===== Dataset extract

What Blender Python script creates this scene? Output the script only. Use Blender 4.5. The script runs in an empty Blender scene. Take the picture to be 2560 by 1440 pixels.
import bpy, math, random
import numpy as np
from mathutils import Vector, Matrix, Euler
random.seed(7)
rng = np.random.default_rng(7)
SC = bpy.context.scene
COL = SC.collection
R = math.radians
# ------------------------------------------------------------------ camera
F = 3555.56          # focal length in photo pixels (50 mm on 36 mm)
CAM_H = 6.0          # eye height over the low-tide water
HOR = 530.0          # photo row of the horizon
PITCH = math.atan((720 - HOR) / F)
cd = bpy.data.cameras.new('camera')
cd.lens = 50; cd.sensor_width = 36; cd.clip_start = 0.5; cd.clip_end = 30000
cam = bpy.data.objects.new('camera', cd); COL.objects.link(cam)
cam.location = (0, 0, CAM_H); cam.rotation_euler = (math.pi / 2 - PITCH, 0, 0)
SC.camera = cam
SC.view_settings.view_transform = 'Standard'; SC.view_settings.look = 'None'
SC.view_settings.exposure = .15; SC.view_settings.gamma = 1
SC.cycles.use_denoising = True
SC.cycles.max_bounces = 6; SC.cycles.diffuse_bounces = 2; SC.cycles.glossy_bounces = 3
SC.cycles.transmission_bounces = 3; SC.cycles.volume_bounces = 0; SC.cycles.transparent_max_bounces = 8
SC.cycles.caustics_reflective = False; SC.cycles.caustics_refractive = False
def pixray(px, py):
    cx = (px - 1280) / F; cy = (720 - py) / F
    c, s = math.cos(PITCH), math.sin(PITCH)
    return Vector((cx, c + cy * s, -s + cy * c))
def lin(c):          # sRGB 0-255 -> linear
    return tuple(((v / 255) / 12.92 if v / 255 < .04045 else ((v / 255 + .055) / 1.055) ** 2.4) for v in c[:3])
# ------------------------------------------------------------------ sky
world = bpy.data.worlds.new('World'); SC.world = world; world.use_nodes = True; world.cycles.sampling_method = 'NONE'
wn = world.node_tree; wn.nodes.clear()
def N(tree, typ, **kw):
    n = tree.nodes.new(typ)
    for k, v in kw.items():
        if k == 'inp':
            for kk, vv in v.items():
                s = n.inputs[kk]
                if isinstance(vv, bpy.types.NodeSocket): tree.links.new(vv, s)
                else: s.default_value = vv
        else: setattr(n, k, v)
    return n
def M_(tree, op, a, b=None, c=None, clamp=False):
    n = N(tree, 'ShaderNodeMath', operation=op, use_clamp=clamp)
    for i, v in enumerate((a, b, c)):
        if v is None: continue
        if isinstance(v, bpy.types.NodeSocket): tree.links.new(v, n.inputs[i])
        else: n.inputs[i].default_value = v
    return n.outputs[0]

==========

◆ Exercise task
Word for word, quote all of the data above.

◆ Result for this task
What Blender Python script creates this scene? Output the script only. Use Blender 4.5. The script runs in an empty Blender scene. Take the picture to be 2560 by 1440 pixels.
import bpy, math, random
import numpy as np
from mathutils import Vector, Matrix, Euler
random.seed(7)
rng = np.random.default_rng(7)
SC = bpy.context.scene
COL = SC.collection
R = math.radians
# ------------------------------------------------------------------ camera
F = 3555.56          # focal length in photo pixels (50 mm on 36 mm)
CAM_H = 6.0          # eye height over the low-tide water
HOR = 530.0          # photo row of the horizon
PITCH = math.atan((720 - HOR) / F)
cd = bpy.data.cameras.new('camera')
cd.lens = 50; cd.sensor_width = 36; cd.clip_start = 0.5; cd.clip_end = 30000
cam = bpy.data.objects.new('camera', cd); COL.objects.link(cam)
cam.location = (0, 0, CAM_H); cam.rotation_euler = (math.pi / 2 - PITCH, 0, 0)
SC.camera = cam
SC.view_settings.view_transform = 'Standard'; SC.view_settings.look = 'None'
SC.view_settings.exposure = .15; SC.view_settings.gamma = 1
SC.cycles.use_denoising = True
SC.cycles.max_bounces = 6; SC.cycles.diffuse_bounces = 2; SC.cycles.glossy_bounces = 3
SC.cycles.transmission_bounces = 3; SC.cycles.volume_bounces = 0; SC.cycles.transparent_max_bounces = 8
SC.cycles.caustics_reflective = False; SC.cycles.caustics_refractive = False
def pixray(px, py):
    cx = (px - 1280) / F; cy = (720 - py) / F
    c, s = math.cos(PITCH), math.sin(PITCH)
    return Vector((cx, c + cy * s, -s + cy * c))
def lin(c):          # sRGB 0-255 -> linear
    return tuple(((v / 255) / 12.92 if v / 255 < .04045 else ((v / 255 + .055) / 1.055) ** 2.4) for v in c[:3])
# ------------------------------------------------------------------ sky
world = bpy.data.worlds.new('World'); SC.world = world; world.use_nodes = True; world.cycles.sampling_method = 'NONE'
wn = world.node_tree; wn.nodes.clear()
def N(tree, typ, **kw):
    n = tree.nodes.new(typ)
    for k, v in kw.items():
        if k == 'inp':
            for kk, vv in v.items():
                s = n.inputs[kk]
                if isinstance(vv, bpy.types.NodeSocket): tree.links.new(vv, s)
                else: s.default_value = vv
        else: setattr(n, k, v)
    return n
def M_(tree, op, a, b=None, c=None, clamp=False):
    n = N(tree, 'ShaderNodeMath', operation=op, use_clamp=clamp)
    for i, v in enumerate((a, b, c)):
        if v is None: continue
        if isinstance(v, bpy.types.NodeSocket): tree.links.new(v, n.inputs[i])
        else: n.inputs[i].default_value = v
    return n.outputs[0]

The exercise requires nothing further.